Приходя в табор, ты оказываешься в пространстве сказки. Мне нравится цыганская обособленность, то, как народ сохраняет свою культуру. Я не вижу в их жизни грязи и реагирую на другие вещи: то, как они общаются друг с другом, как обращаются ко мне, что делают и как смотрят. Это сохранившаяся история, которая питает меня. И этот мир не чужд нам: у цыган те же заботы и проблемы. Мне хотелось поймать и зафиксировать их жизнь — и я говорю о фиксации не в этнографическом, а скорее в мифическом смысле.
Легко было найти с ними контакт?
Очень легко. Но при этом страшно. Цыгане, какими бы интересными они ни были, видимо, по своей природе остаются хитрыми людьми, а цыганские мужчины не очень безопасны. Бывали ситуации, когда мне хотелось убежать и спрятаться. Но, несмотря на это, я стремилась быть одна на съемках. Хотя, бывало, брала с собой друзей — так было интереснее, веселее и безопаснее; с другой стороны, это мешало уединению с героями.
Я снимала фильм в двух таборах. Первый находится под Пермью — нашла его буквально по единственной журналистской заметке. Оказалось, они действительно прячутся среди деревьев под горой, и это тоже штрих к сказочности цыганского существования. Второй табор стоял под Питером, о нем рассказала подруга.
Это ваш дебютный фильм. Говорят, дебютанты часто боятся направить камеру на человека. Вам знакомо это чувство?
Да. Изначально я вообще не стремилась снимать людей. Меня манила только природа: вода, деревья, облака и горы. Я была какой-то отчужденной, мир людей мне был абсолютно не интересен. Люди стали привлекать меня во время обучения у Артура. Мы смотрели много фрагментов фильмов, где в центре повествования были люди. Я видела разные человеческие лица, состояния и проявления. Артур много говорил о человеческой природе, и я поняла, что камера может ее поймать — сложную, многогранную, переменчивую. Перед объективом складывается особая жизнь, происходит какой-то контакт, разрозненные элементы реальности начинают взаимодействовать друг с другом. Люди начинают играть, становятся актерами, детьми, хотя я им не указываю, что делать. Это сродни чуду, и для меня это стало открытием.
В вашем аккаунте в Vimeo есть видео из табора, не вошедшее в фильм, в котором видно, как дети активно реагируют на вас и просят снять именно их. Так было всегда?

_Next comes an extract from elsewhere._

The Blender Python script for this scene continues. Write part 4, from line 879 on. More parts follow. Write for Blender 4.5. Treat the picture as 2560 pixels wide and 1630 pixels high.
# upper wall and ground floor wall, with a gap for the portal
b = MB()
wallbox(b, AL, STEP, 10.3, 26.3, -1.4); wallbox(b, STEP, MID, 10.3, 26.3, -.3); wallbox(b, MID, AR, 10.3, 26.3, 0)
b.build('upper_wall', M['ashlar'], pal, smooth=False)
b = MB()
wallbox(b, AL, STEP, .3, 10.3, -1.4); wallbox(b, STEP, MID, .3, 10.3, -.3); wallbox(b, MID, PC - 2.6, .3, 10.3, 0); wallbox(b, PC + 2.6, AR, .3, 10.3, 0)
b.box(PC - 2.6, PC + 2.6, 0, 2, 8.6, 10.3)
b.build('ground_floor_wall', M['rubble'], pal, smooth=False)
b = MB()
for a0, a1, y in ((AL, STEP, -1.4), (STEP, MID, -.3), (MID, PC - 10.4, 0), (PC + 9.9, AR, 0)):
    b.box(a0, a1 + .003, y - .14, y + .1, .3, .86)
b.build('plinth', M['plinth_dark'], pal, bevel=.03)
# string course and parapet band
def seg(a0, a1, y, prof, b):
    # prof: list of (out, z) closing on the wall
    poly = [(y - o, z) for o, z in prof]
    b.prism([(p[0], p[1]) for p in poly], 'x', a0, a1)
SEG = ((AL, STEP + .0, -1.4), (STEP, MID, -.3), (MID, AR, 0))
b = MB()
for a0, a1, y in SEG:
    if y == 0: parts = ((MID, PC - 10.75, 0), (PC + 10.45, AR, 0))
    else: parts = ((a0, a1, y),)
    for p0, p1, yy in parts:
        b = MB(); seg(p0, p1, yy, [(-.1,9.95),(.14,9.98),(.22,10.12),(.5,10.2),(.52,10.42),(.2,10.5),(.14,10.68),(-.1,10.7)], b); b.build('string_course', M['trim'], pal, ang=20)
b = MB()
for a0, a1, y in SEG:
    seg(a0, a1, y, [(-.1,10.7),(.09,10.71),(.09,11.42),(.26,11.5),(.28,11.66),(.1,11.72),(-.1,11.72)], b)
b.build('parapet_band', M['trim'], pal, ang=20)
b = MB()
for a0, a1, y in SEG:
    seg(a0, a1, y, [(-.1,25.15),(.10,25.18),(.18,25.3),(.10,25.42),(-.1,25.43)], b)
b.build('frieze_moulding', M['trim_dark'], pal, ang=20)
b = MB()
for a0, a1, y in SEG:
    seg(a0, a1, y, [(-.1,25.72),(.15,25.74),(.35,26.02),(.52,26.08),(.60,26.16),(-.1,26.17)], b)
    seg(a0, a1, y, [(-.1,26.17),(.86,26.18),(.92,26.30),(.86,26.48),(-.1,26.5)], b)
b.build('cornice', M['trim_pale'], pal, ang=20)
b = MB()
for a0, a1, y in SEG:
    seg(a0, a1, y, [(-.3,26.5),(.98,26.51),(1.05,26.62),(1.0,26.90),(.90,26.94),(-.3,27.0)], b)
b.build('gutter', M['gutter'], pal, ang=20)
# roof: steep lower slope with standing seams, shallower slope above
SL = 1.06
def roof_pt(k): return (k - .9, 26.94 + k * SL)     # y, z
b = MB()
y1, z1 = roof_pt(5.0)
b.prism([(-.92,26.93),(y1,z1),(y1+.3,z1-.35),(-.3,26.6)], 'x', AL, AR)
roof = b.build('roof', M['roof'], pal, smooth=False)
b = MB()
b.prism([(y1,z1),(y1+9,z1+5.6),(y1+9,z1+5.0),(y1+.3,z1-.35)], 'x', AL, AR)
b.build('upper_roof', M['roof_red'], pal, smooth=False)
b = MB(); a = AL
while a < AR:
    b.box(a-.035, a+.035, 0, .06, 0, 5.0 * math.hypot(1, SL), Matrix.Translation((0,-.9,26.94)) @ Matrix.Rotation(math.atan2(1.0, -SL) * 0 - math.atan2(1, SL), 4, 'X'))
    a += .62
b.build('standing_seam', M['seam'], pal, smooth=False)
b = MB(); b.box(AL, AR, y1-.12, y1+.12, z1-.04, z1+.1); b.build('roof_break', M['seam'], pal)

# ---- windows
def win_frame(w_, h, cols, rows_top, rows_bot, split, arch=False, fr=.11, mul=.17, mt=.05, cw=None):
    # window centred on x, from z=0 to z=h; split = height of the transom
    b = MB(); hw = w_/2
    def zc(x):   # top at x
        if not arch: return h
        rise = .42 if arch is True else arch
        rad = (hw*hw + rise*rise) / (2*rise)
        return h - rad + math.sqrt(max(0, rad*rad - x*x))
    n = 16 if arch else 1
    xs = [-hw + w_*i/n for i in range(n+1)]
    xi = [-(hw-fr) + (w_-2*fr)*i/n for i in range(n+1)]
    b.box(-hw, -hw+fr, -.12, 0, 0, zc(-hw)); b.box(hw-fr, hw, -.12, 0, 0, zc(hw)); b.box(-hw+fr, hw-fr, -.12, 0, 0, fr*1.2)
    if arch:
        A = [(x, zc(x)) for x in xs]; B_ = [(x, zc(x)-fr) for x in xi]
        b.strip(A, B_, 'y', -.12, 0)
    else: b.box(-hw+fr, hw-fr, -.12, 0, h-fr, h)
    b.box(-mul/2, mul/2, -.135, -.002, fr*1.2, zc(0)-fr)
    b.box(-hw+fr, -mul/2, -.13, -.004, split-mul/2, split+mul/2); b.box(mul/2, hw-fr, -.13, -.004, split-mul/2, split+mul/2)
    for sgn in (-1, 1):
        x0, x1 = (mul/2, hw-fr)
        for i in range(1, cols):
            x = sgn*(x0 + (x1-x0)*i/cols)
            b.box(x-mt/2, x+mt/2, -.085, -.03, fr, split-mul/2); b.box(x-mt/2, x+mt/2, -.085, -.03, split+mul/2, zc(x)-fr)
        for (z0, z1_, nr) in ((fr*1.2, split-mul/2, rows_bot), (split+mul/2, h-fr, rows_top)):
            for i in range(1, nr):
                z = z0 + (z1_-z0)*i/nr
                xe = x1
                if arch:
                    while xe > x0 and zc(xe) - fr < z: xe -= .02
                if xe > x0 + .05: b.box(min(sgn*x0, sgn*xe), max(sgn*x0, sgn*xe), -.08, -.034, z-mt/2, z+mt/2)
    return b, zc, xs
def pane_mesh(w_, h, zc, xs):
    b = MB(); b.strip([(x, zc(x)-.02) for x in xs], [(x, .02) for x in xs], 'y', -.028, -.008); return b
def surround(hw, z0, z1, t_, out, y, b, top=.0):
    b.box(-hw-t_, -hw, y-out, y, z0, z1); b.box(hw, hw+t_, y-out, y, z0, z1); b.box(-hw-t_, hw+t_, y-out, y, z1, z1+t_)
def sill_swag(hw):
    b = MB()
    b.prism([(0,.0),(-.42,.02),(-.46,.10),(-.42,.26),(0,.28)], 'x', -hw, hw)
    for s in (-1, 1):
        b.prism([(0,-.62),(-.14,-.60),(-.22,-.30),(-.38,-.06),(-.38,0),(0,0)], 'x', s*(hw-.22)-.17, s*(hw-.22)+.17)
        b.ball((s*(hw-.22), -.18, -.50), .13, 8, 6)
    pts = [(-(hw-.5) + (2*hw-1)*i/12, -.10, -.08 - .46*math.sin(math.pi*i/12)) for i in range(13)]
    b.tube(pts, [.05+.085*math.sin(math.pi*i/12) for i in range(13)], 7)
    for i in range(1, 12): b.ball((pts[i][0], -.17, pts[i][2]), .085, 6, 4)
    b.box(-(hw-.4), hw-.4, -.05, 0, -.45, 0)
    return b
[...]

Да, постоянно. И это стало для меня сюрпризом. В обычной городской жизни ты, наоборот, никому не интересен, а тут приходишь в табор, и к тебе максимум внимания. В таборе я стала инопланетянином — чужим, который, тем не менее, вызывает большой интерес. Это тоже был ценный опыт.
Ваши герои постоянно смотрят в камеру. Прямой взгляд в камеру — сильный прием, разрушающий дистанцию между фильмом и зрителем. С какой целью вы вставили эти эпизоды в фильм?
Я совершенно этого не хотела — если бы у меня был выбор, я бы предпочла остаться невидимой. Но на самом деле они смотрят не на камеру, а на меня. Не было такого, чтобы я ходила и тыкала камерой людям в лицо. Просто, когда ты разговариваешь с человеком, ты смотришь на него, и это естественно. Кроме того, дети не воспринимали камеру как объект, связанный с кино, — для них это просто игрушка.
А взрослые знали, что вы снимаете кино?
Нет. У меня был очень несолидный аппарат — дешевая камера с собственноручно прикрученным к ней советским объективом. Это выглядело несерьезно, и меня даже не спрашивали, что я снимаю, — все были уверены, что я турист с фотоаппаратом. В общем-то, это был мой образ — ничего не понимающая туристка.
Над чем вы работаете сейчас?
Мы с подругой пишем сценарий игрового фильма. Рассказать о нем не могу: все идет очень медленно, и я не уверена, что мы дойдем до конца. В последнее время у меня в голове столько мыслей, что я ловлю себя на том, что не хочу заниматься кино. Тем более что особо и не получается — сложно назвать кино то, что я делаю. С другой стороны, я не могу отказаться от него, потому что кино превратилось в одержимость. Сложно бросить все сразу, потому что в другом я себя тоже не вижу. Не знаю, куда идти дальше.